▶ _What this task involves_
Type again, exactly, the lines below from the start through the line that includes "so.rotation_euler = SUN.to_track_quat('Z', 'Y').to_euler();".

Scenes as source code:
----------
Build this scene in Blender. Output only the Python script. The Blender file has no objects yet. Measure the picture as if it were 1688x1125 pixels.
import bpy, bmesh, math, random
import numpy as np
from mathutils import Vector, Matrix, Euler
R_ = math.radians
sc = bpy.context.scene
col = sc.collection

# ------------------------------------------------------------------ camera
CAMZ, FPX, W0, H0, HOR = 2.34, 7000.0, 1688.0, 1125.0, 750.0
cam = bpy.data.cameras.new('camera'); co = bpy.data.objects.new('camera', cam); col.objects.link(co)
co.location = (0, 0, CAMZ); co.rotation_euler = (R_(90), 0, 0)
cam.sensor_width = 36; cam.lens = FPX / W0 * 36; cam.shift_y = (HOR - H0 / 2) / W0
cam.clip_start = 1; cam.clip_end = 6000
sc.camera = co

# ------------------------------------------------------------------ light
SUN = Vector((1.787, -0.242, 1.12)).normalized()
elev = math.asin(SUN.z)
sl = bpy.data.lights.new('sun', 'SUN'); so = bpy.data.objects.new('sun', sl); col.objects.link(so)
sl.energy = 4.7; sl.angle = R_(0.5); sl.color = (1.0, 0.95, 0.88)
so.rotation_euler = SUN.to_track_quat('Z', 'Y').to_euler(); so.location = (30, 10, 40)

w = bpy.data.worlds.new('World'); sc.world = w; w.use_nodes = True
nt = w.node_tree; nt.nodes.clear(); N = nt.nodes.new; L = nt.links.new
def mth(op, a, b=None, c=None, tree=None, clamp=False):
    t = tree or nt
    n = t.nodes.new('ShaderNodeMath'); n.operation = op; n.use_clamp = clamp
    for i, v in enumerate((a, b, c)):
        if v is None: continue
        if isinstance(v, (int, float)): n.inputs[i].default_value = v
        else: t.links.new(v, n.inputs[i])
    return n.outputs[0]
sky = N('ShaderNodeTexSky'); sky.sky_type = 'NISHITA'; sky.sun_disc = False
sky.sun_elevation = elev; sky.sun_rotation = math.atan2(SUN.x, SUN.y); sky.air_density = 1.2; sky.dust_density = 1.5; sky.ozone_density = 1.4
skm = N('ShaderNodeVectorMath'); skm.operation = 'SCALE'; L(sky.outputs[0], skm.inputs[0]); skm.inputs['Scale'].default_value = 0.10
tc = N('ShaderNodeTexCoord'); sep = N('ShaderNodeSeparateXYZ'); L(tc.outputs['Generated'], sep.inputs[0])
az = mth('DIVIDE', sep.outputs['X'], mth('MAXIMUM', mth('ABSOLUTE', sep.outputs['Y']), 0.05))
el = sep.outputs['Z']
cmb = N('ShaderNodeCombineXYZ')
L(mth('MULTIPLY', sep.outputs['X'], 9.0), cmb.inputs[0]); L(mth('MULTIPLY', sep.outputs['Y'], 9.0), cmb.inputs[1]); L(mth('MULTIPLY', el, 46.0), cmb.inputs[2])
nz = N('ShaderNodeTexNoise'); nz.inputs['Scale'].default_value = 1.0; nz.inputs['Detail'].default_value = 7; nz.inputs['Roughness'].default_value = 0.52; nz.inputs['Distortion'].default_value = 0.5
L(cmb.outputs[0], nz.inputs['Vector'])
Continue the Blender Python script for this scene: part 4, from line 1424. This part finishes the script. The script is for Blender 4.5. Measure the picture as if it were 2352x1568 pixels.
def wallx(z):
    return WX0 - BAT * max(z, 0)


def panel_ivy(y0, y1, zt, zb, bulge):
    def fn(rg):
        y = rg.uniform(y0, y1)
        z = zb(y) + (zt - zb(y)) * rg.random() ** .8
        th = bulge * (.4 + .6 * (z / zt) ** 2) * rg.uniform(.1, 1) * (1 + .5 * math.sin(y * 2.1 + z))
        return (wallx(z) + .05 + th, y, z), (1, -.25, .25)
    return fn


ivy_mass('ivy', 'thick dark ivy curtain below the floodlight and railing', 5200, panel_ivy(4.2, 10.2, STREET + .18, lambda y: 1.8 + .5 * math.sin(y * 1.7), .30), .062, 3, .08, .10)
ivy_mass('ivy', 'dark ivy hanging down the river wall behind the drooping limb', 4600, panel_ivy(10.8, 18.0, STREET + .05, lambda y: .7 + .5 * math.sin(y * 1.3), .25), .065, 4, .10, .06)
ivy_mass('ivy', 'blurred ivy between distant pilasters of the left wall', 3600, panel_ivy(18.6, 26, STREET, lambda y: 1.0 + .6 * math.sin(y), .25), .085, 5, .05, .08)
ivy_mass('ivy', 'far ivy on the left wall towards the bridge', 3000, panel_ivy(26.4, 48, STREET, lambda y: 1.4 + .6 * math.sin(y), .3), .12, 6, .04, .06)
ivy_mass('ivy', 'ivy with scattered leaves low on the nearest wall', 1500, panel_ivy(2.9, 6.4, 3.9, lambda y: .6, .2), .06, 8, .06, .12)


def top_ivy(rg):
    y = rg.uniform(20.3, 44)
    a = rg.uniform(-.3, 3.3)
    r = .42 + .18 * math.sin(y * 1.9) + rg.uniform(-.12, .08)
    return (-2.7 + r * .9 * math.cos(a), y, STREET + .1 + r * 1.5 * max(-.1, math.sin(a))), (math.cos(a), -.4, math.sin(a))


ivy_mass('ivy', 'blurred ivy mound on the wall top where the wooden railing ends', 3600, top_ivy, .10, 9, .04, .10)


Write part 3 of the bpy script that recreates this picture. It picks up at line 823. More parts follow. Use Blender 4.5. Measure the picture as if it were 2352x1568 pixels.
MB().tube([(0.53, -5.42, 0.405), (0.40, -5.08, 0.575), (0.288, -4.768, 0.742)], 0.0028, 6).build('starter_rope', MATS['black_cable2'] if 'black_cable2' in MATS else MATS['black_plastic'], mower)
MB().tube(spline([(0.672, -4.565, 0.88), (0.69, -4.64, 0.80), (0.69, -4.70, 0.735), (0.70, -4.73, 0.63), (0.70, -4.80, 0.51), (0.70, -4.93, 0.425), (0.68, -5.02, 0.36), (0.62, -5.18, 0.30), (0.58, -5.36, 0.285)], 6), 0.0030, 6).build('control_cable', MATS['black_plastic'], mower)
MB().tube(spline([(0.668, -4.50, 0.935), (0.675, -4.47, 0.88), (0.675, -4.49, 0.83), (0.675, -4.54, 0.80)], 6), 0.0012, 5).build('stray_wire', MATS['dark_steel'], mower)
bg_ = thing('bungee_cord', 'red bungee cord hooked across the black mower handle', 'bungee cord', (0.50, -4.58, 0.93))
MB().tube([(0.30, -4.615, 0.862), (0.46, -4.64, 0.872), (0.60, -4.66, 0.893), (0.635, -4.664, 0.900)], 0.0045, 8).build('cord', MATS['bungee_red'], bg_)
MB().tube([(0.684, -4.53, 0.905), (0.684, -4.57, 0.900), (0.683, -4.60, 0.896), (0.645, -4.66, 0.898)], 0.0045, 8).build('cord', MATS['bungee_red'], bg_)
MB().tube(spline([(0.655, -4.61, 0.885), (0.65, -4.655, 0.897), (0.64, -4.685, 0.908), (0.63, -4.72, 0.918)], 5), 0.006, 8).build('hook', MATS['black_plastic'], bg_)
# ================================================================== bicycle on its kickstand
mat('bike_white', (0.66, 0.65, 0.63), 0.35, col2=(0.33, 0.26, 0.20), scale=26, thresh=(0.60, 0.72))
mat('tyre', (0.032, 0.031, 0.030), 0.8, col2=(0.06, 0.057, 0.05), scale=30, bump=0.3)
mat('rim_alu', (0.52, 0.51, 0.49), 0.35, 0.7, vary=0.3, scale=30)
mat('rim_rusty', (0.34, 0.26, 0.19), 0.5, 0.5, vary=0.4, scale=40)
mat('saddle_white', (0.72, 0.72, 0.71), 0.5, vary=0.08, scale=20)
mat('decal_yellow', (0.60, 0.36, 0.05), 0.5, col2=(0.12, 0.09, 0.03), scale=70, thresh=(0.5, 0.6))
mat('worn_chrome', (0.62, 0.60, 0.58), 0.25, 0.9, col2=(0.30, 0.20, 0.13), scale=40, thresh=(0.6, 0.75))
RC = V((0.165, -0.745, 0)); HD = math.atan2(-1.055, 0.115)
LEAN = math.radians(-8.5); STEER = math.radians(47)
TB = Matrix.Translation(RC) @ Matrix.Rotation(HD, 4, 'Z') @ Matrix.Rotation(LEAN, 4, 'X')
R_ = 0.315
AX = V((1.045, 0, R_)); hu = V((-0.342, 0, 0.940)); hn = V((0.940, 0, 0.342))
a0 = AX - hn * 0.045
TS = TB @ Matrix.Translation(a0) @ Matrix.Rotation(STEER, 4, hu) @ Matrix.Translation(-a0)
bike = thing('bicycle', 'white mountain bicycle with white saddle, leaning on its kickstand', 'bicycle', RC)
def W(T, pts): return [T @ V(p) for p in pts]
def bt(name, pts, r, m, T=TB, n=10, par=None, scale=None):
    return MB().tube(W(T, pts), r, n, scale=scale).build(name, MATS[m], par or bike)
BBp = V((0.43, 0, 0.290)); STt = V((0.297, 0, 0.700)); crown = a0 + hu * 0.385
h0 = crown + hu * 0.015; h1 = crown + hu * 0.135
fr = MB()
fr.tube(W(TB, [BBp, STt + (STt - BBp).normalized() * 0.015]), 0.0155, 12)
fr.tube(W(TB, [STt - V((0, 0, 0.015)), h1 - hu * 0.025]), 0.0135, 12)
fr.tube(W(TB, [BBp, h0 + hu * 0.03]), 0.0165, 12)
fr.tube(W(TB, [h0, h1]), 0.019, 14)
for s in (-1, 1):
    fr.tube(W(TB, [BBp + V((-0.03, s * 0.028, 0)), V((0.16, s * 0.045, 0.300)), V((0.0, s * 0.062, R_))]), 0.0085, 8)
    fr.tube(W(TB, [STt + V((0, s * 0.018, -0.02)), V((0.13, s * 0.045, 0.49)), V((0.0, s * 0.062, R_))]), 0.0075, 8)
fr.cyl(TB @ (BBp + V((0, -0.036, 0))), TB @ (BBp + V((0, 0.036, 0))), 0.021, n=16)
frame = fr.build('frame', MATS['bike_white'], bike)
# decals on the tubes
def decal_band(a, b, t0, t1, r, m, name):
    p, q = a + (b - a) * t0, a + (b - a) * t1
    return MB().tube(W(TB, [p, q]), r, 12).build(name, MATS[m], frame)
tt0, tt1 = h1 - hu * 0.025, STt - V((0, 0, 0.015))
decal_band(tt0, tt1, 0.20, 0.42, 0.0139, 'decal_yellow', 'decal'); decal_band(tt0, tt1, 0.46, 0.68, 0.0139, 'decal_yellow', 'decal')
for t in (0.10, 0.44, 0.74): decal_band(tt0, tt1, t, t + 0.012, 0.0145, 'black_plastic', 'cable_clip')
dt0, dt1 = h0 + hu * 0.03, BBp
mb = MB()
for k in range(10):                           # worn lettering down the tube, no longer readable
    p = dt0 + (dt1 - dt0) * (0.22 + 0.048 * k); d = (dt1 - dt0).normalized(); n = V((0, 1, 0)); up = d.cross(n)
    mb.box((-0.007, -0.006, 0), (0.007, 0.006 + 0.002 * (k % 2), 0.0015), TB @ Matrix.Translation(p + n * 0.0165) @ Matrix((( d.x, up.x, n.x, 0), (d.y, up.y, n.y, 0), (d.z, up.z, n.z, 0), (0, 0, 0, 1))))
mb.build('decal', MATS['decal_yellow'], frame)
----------
▶ _Complete response_
Build this scene in Blender. Output only the Python script. The Blender file has no objects yet. Measure the picture as if it were 1688x1125 pixels.
import bpy, bmesh, math, random
import numpy as np
from mathutils import Vector, Matrix, Euler
R_ = math.radians
sc = bpy.context.scene
col = sc.collection

# ------------------------------------------------------------------ camera
CAMZ, FPX, W0, H0, HOR = 2.34, 7000.0, 1688.0, 1125.0, 750.0
cam = bpy.data.cameras.new('camera'); co = bpy.data.objects.new('camera', cam); col.objects.link(co)
co.location = (0, 0, CAMZ); co.rotation_euler = (R_(90), 0, 0)
cam.sensor_width = 36; cam.lens = FPX / W0 * 36; cam.shift_y = (HOR - H0 / 2) / W0
cam.clip_start = 1; cam.clip_end = 6000
sc.camera = co

# ------------------------------------------------------------------ light
SUN = Vector((1.787, -0.242, 1.12)).normalized()
elev = math.asin(SUN.z)
sl = bpy.data.lights.new('sun', 'SUN'); so = bpy.data.objects.new('sun', sl); col.objects.link(so)
sl.energy = 4.7; sl.angle = R_(0.5); sl.color = (1.0, 0.95, 0.88)
so.rotation_euler = SUN.to_track_quat('Z', 'Y').to_euler(); so.location = (30, 10, 40)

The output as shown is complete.